I saw a very interesting article last week that didn't get much media attention, but it probably sent the environmentalist nutjobs from Greenpeace, Earth First and Sierra Club into apoplectic shock. The article noted that a group of about 200 international scientists recently finished an extensive research project and found that almost 46% of the land on earth remains wilderness.
That's right. Almost half of our planet remains virtually untouched by human beings. To qualify as wilderness, spaces had to have fewer than five people per square kilometer, have 70% of its original vegetation, and have a size of at least 10,000 square kilometers (about the size of Yellowstone National Park). So this wasn't a manipulated study that aggregated football fields, parks and playgrounds to falsify the actual amount of wide-open space on our planet.
An alarming number of individuals, including many conservatives, are under the false impression that the world is quickly becoming overpopulated and will be unable to continue sustaining human life. Until a few months ago, I have to admit that I would have included myself in that crowd.
But lightning struck one day as I was listening to Rush Limbaugh in my car. Rush stated that the entire world population could fit into the state of Texas with room to spare. I was absolutely certain that he must be exaggerating or simply wrong. As soon as I returned to my office, I took out a calculator and performed the computation myself. To my shock, he was correct. Texas holds approximately 1180 square feet of space for every living human being on the planet. That's basically enough room for a family of four to have a house on 1/8 of an acre of land.
The overpopulation hysteria began in the sixties, when a Stanford "scientist" named Paul Ehrlich wrote a book called The Population Bomb. Just as Jaws frightened millions of people from swimming in the ocean, this book succeeded in scaring the crap out of people with its prophesies of starvation, death, and destruction. Ehrlich even went so far as to suggest that the government should consider putting birth control agents in food production to limit population growth.
The only problem is that Ehrlich was a complete idiot.
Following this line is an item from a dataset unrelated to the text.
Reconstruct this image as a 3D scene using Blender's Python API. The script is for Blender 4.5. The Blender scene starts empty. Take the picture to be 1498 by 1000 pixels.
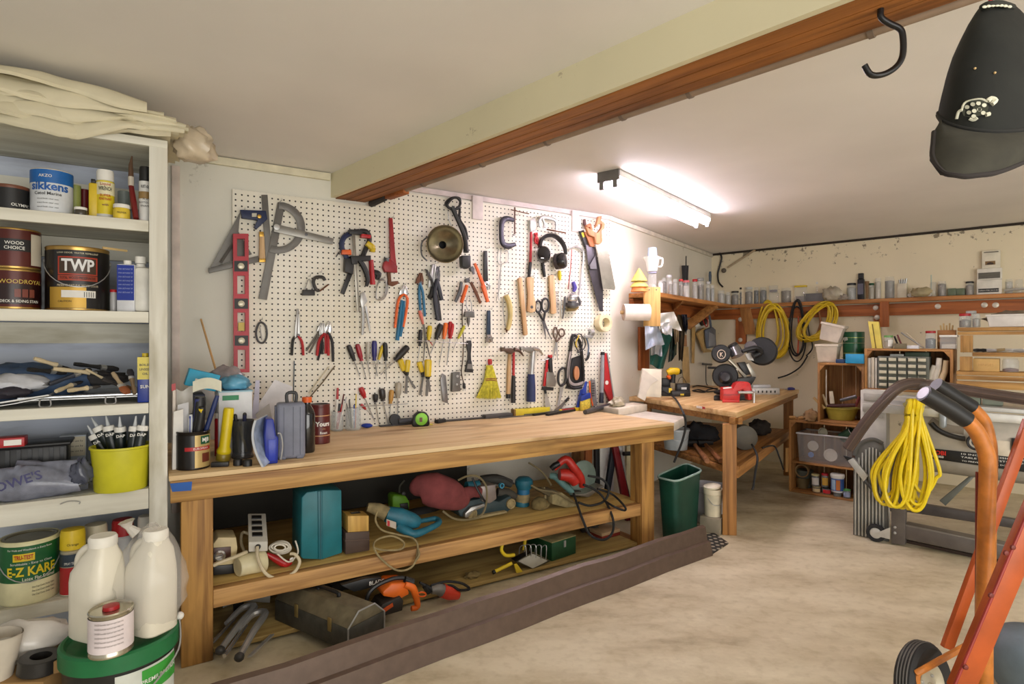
import bpy, bmesh, math, random
from mathutils import Vector as V, Matrix
random.seed(7)
SC=bpy.context.scene; COL=SC.collection
F=850.0; CX=749.0; CY=498.0; H=1.05; PI=math.pi
# ---------- places: a pixel of the 1498x1000 photograph to a point of the room ----------
def pY(u,v,Y): return V(((u-CX)/F*Y,Y,H-(v-CY)/F*Y))
def pz(u,v,z):
 t=(H-z)*F/(v-CY); return V(((u-CX)/F*t,t,z))
def pn(u,v,n,D):
 t=D/((u-CX)/F*n.x+n.y); return pY(u,v,t)
def dirv(vp,s=1):
 a=V(((vp-CX)/F,1,0)); a.normalize(); return a*s
d1=dirv(2115); n1=V((-d1.y,d1.x,0))
d2=dirv(1380); n2=V((-d2.y,d2.x,0))
d3=dirv(-200,-1); n3=V((-d3.y,d3.x,0))
UP=V((0,0,1))
ZB=0.62; ZC=1.86; ZB2=0.666
D1=pz(700,610.5,ZB).dot(n1); D1F=pz(700,648.6,ZB).dot(n1)
CORNER=pz(1041,371,ZC); D2=CORNER.dot(n2); D3=CORNER.dot(n3)
def isect(na,da,nb,db):
 det=na.x*nb.y-na.y*nb.x
 return V(((da*nb.y-db*na.y)/det,(na.x*db-nb.x*da)/det,0))
BEND=isect(n1,D1,n2,D2)
def W(u,v,o=0.0): return pn(u,v,n1,D1-o)
def W2(u,v,o=0.0): return pn(u,v,n2,D2-o)
def W3(u,v,o=0.0): return pn(u,v,n3,D3-o)
def BF(u,v,o=0.0): return pn(u,v,n1,D1F+o)
RZ1=math.atan2(d1.y,d1.x); RZ2=math.atan2(d2.y,d2.x); RZ3=math.atan2(d3.y,d3.x)
# ---------- materials ----------
def lin(c):
 r=[]
 for x in c[:3]:
  x=x/255.0; r.append(x/12.92 if x<=0.04045 else ((x+0.055)/1.055)**2.4)
 return (*r,1)
_mc={}
def nt(name):
 m=bpy.data.materials.new(name); m.use_nodes=True
 t=m.node_tree; b=t.nodes['Principled BSDF']; return m,t,b
def m(c,rough=0.5,metal=0.0,var=0.18,sc=14.0,bump=0.0,trans=0.0,alpha=1.0,coat=0.0,emit=0.0):
 k=(tuple(c),rough,metal,var,sc,bump,trans,alpha,coat,emit)
 if k in _mc: return _mc[k]
 mt,t,b=nt('material_%d'%len(_mc)); L=t.links
 tc=t.nodes.new('ShaderNodeTexCoord'); no=t.nodes.new('ShaderNodeTexNoise')
 no.inputs['Scale'].default_value=sc; no.inputs['Detail'].default_value=5
 L.new(tc.outputs['Object'],no.inputs['Vector'])
 rp=t.nodes.new('ShaderNodeValToRGB'); a=lin(c)
 rp.color_ramp.elements[0].position=.3; rp.color_ramp.elements[1].position=.7
 rp.color_ramp.elements[0].color=tuple(x*(1-var) for x in a[:3])+(1,)
 rp.color_ramp.elements[1].color=tuple(min(1,x*(1+var*.6)) for x in a[:3])+(1,)
 L.new(no.outputs['Fac'],rp.inputs['Fac']); L.new(rp.outputs['Color'],b.inputs['Base Color'])
 b.inputs['Roughness'].default_value=rough; b.inputs['Metallic'].default_value=metal
 b.inputs['Transmission Weight'].default_value=trans; b.inputs['Alpha'].default_value=alpha
 b.inputs['Coat Weight'].default_value=coat
 if bump:
  bp=t.nodes.new('ShaderNodeBump'); bp.inputs['Strength'].default_value=bump; bp.inputs['Distance'].default_value=.004
  L.new(no.outputs['Fac'],bp.inputs['Height']); L.new(bp.outputs['Normal'],b.inputs['Normal'])
 if emit:
  b.inputs['Emission Color'].default_value=lin(c); b.inputs['Emission Strength'].default_value=emit
 _mc[k]=mt; return mt
def wood(c,c2,ax='x',sc=1.0,rough=.6,stain=None,key=''):
 k=('wood',tuple(c),tuple(c2),ax,sc,rough,stain)
 if k in _mc: return _mc[k]
 mt,t,b=nt('wood_%d'%len(_mc)); L=t.links
 tc=t.nodes.new('ShaderNodeTexCoord'); mp=t.nodes.new('ShaderNodeMapping')
 s={'x':(1.2,26,26),'y':(26,1.2,26),'z':(26,26,1.2)}[ax]
 mp.inputs['Scale'].default_value=tuple(q*sc for q in s)
 L.new(tc.outputs['Object'],mp.inputs['Vector'])
 no=t.nodes.new('ShaderNodeTexNoise'); no.inputs['Scale'].default_value=1.6; no.inputs['Detail'].default_value=6; no.inputs['Distortion'].default_value=.6
 L.new(mp.outputs['Vector'],no.inputs['Vector'])
 rp=t.nodes.new('ShaderNodeValToRGB'); e=rp.color_ramp.elements
 e[0].position=.32; e[0].color=lin(c2); e[1].position=.62; e[1].color=lin(c)
 L.new(no.outputs['Fac'],rp.inputs['Fac'])
 n2_=t.nodes.new('ShaderNodeTexNoise'); n2_.inputs['Scale'].default_value=5; n2_.inputs['Detail'].default_value=6
 mp2=t.nodes.new('ShaderNodeMapping'); s2={'x':(.5,2,2),'y':(2,.5,2),'z':(2,2,.5)}[ax]; mp2.inputs['Scale'].default_value=s2
 L.new(tc.outputs['Object'],mp2.inputs['Vector']); L.new(mp2.outputs['Vector'],n2_.inputs['Vector'])
 r2=t.nodes.new('ShaderNodeValToRGB'); q=r2.color_ramp.elements
 q[0].position=.30; q[0].color=lin(stain) if stain else (.45,.42,.4,1); q[1].position=.46; q[1].color=(1,1,1,1)
 L.new(n2_.outputs['Fac'],r2.inputs['Fac'])
 mx=t.nodes.new('ShaderNodeMix'); mx.data_type='RGBA'; mx.blend_type='MULTIPLY'; mx.inputs[0].default_value=.8
 L.new(rp.outputs['Color'],mx.inputs[6]); L.new(r2.outputs['Color'],mx.inputs[7]); L.new(mx.outputs[2],b.inputs['Base Color'])
 b.inputs['Roughness'].default_value=rough
 bp=t.nodes.new('ShaderNodeBump'); bp.inputs['Strength'].default_value=.25; bp.inputs['Distance'].default_value=.002
 L.new(no.outputs['Fac'],bp.inputs['Height']); L.new(bp.outputs['Normal'],b.inputs['Normal'])
 _mc[k]=mt; return mt
def glass(c=(235,240,240),rough=.05,alpha=.35):
 k=('glass',c,rough,alpha)
 if k in _mc: return _mc[k]
 mt,t,b=nt('clear_%d'%len(_mc)); b.inputs['Base Color'].default_value=lin(c)
 b.inputs['Roughness'].default_value=rough; b.inputs['Alpha'].default_value=alpha
 no=t.nodes.new('ShaderNodeTexNoise'); no.inputs['Scale'].default_value=9
 bp=t.nodes.new('ShaderNodeBump'); bp.inputs['Strength'].default_value=.08
 t.links.new(no.outputs['Fac'],bp.inputs['Height']); t.links.new(bp.outputs['Normal'],b.inputs['Normal'])
 _mc[k]=mt; return mt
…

He predicted massive increases in famine, dwindling and expensive natural resources, piles of garbage and waste, and environmental destruction. His predictions weren't just wrong. The exact opposite has occurred. Unbelievably, I still occasionally see him interviewed as an "expert" on national news programs who are producing hippie propaganda about our dying Mother Earth.
Contrary to what you hear from the major media and PBS, earth's ability to sustain current and future population growth has never been better. Things are not getting worse. Things are actually improving.
Some quick facts:
· Life expectancy is increasing every year. Even people in poor countries like India and China have life expectancies of 60+ years now.
· Birth rates around the world today are lower than at any time in the last century.
· Fewer than half as many people die from famine each year now than a century ago, even though our population has quadrupled. Many of those who die of famine today are the result of political action by ruthless dictators and not a lack of food.
· People in third world countries consume more food calories in their daily diet than at any time in prior history. And the calorie numbers are increasing every year.
· The inflation-adjusted market price of every major natural resource has steadily decreased over the last century, and it continues to decrease. (Note: Economist Julian Simon bet Paul Ehrlich $10,000 back in 1980 that he couldn't pick a single raw material that would not drop in price at least one year later. Ehrlich accepted the bet and picked several metals and raw materials to be measured in ten years. He lost on every single selection when measured in September 1990. In fact, every possible raw material he could have selected was cheaper ten years later, and it was impossible that he could have won the bet.)
· The projected landfill waste for the United States (a relatively massive producer of waste) over the entire next century could be stored in a landfill area only 18 miles on each side.
While life around the world continues to improve, I am not suggesting that we can ignore population and environmental issues. Life may be improving, but much more needs to be done to help the less fortunate in developing countries.
However, it's important that we focus our money and finite resources on real problems and not those invented by the Paul Ehrlichs of the world and perpetuated by our media and EnviroNazi organizations. Money is better spent on providing clean drinking water to third world countries than on something like forced sterilization to address an imaginary problem.